アメリカの最高裁判所は判事が終身任期で、最近のケネデイ判事退職後誰が後継者に選ばれるかは重大な問題でした。今まで定員9人の内、保守派4人、リベラル4人で中間派のケネデイ判事が極端な保守的な裁決を抑え、立法を中道に保ってきました。自身の金儲け以外に政治信念のないトランプ大統領は選挙に勝つためにネオナチなど極右団体や南部州保守派に迎合、極右の、カヴァナー,ニューヨーク州判事をケネデイ判事の後継者に指名しました。

 

妊娠中絶は違法、大統領権限を更に広げる、などなど、超右翼理論のカヴァナーがすったもんだの挙句、米国最高裁判所判事に就任しました。

 

その1週間前、カヴァナーの最高裁判事任命が上院司法委員会で審議されたときに、今は大学教授をしている女性が高校の時にこれも高校生だったカヴァナーにセクハラをされたとの告発があり、野党女性議員の質問に対しカヴァナーは全面的に否認しました。

 

Trump Agrees to Open ‘Limited’ F.B.I. Investigation Into Accusations Against hHANNJIKavanaugh

NY Times  Sep. 28, 2018

 

上院法務委員会での質問:

フォード教授「パーテイの最中に2階のトイレに行こうとしたら、隣の寝室に押し 込められ、鍵をかけられ、部屋のラジオの音量を上げ、酔っ払ったカヴァナーにベッドの上に襲いかかられ、服を脱がされそうになり、助けを呼ぼうと声を出したら、口を押さえられて、息ができず死ぬかと思いました。彼の友達のマークが見ていました。マークは助けるどころか、二人で大笑いをしながらです。その笑い声が何十年経った今でも恐ろしい記憶として残っています。」

民主党法務委員「アタッカーがカバナーだったのは確かですか?」

フォード教授「100%確かです」

 

フォード教授の尋問の同じ日の午後カヴァナーへの質問がありました。家庭のりっぱさ、学生時代の自分の成績優秀さ、スポーツ万能でキャプテンをしたことなど、質問に関係ない事ばかりを述べ、学生時代のセクハラの事実を否定、ウソをつき通しました。民主党(野党)法務委員の一人の「FBIの調べを受けることに同意しますね」という質問に、答えられなく、数秒の沈黙がありました。

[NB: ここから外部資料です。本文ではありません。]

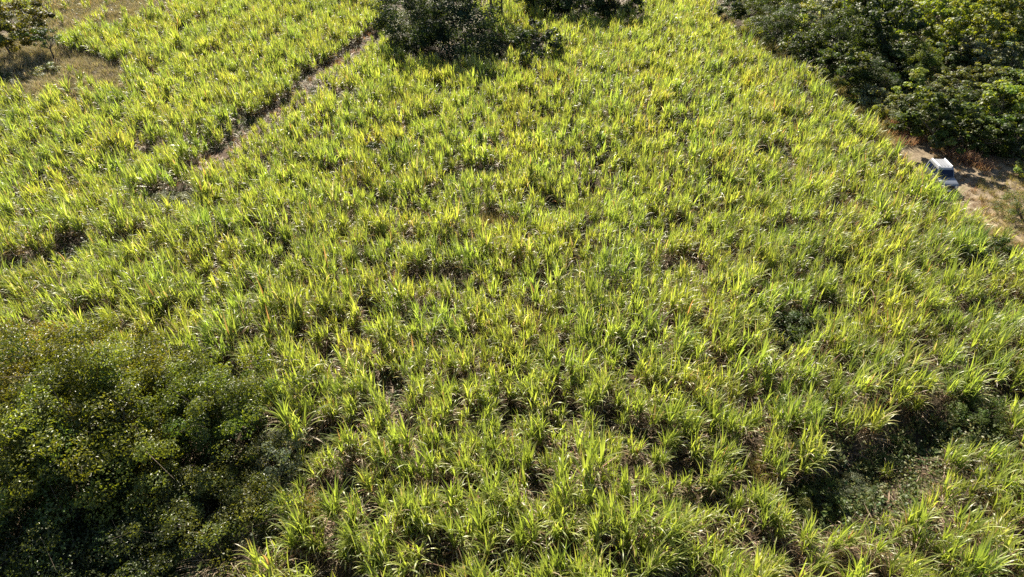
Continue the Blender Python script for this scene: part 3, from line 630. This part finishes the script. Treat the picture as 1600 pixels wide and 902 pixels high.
for s in (-1, 1):
    for x0, x1, x2, x3 in ((-.40, .42, .17, -.40), (-1.45, -.50, -.50, -1.42)):
        q = [(x0, s*(tp(1.13)+.002), 1.13), (x1, s*(tp(1.13)+.002), 1.13), (x2, s*(tp(1.56)+.002), 1.56), (x3, s*(tp(1.56)+.002), 1.56)]
        bm_obj('side_window', slab(q if s < 0 else q[::-1], .010), M_GLASS, car)
    d = bm_obj('door', slab([(-.42, s*.702, .46), (.52, s*.702, .46), (.52, s*.702, 1.04), (-.42, s*.702, 1.04)][::(1 if s < 0 else -1)], .012), M_PAINT, car)
    bm_obj('handle', bx((-.28, s*.725, .94), (.16, .025, .03)), M_TRIM, d)
    bm_obj('mirror', bx((.48, s*.80, 1.16), (.10, .17, .14)), M_TRIM, car, .025)
    bm_obj('headlight', cyl((0, 0, 0), .10, .05), M_LAMP, car).matrix_local = Matrix.Translation((1.68, s*.50, .76)) @ Matrix.Rotation(math.pi/2, 4, 'Z')
    bm_obj('tail_light', bx((-1.70, s*.58, .68), (.04, .10, .22)), plain('tail_light', (.35, .02, .02), .2), car)
    bm_obj('roof_rail', bx((-.7, s*.50, 1.755), (1.5, .09, .06)), M_RAIL, car, .012)  # white of the rails stands in for highlights along the roof
    for x in (-1.12, 1.08):
        bm_obj('wheel_arch', cyl((x, s*.655, .36), .40, .12, 28), M_TRIM, car)
        wh = bm_obj('wheel', cyl((x, s*.66, .30), .32, .17, 28), M_RUBBER, car, .02)
        bm_obj('rim', cyl((x, s*.745, .30), .19, .02, 20), M_RIM, wh)
for y in (-.25, 0, .25): bm_obj('roof_rib', bx((-.75, y, 1.722), (1.3, .06, .02)), M_WHITE, car, .006)
bm_obj('grille', bx((1.69, 0, .74), (.03, .74, .20)), M_TRIM, car, .01)
bm_obj('front_bumper', bx((1.70, 0, .46), (.16, 1.40, .20)), M_TRIM, car, .04)
bm_obj('rear_bumper', bx((-1.72, 0, .46), (.14, 1.38, .18)), M_TRIM, car, .04)
bm_obj('number_plate', bx((1.785, 0, .48), (.012, .33, .16)), M_PLATE, car)
for s in (-1, 1): bm_obj('wiper', slab([(.60, s*.1+.02, 1.125), (.585, s*.1+.03, 1.145), (.50, s*.1-.38, 1.27), (.515, s*.1-.39, 1.25)], .012), M_TRIM, car)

酔っ払って記憶がないことはありましたか、の質問も、「私はビールは大好きです。でも酔っ払ったことはありません。18歳は違法ではありません。いいえ、ビールだけです」とビールを強調しました。その夜のテレビニュースでは、学生時代の友人が質問を受けましたが、カヴァナーは大酒飲みで、酔っぱらうと性格が別人の様に代わり酔い潰れも希ではなかった、と証言しました。(カヴァナーの時にはアルコールは21歳が合法でした)

 

一人の良識ある与党議員の要請で、FBIの調査をするから投票は1週間延期と決まった時、私たちは良かった、と胸を撫でおろしましたが、なんと、トランプは肝心の当事者に尋問してはいけないと命令を出したのです。FBIにです!翌々日上院投票は50対48でカバナーの承認が決まりました。ウソをついているのを見ているのに関わらずです。11月6日には中間選挙があるのです。

 

トランプは、始めは告発者のフォード教授は立派な女性で供述は信憑性が高いと言っていたのに、尋問の日の後、地方の選挙運動に出かけての講演では彼女をひどくこき下ろしました。「場所はどこ?知らないわ、いつ?知らないわ、どうやってうちに帰ったの?知らないわ、知らないわ、知らないわ」とまるでバカ呼ばわりをしました。あれは知性ある人々に対する劣等感の表れです。それを喜ぶ人がいるとは、アメリカ社会の低俗性を露呈しています。

 

トランプ自身は少なくとも24人もの女性にセクハラをしていて、みんな否定しています。もし、カヴァナーが承認されなかったら、もっと犠牲者が公に出てくるだろうし、今後レイプが減るかもしれなかっただろうに。アメリカでは女性3人に1人はセクハラの犠牲者だそうです。イギリスの調べでは被害者が事実を証言するのは平均52歳だそうです。それまで長年トラウマを抱えて生きているのです。

 

アメリカの憲法は三権分立が民主主義を擁護しているはずですが、今後はどうなるのでしょうか。トランプ政権下では大統領の拡大権限で、行政(議会)も司法も独立性を失いいつつあります。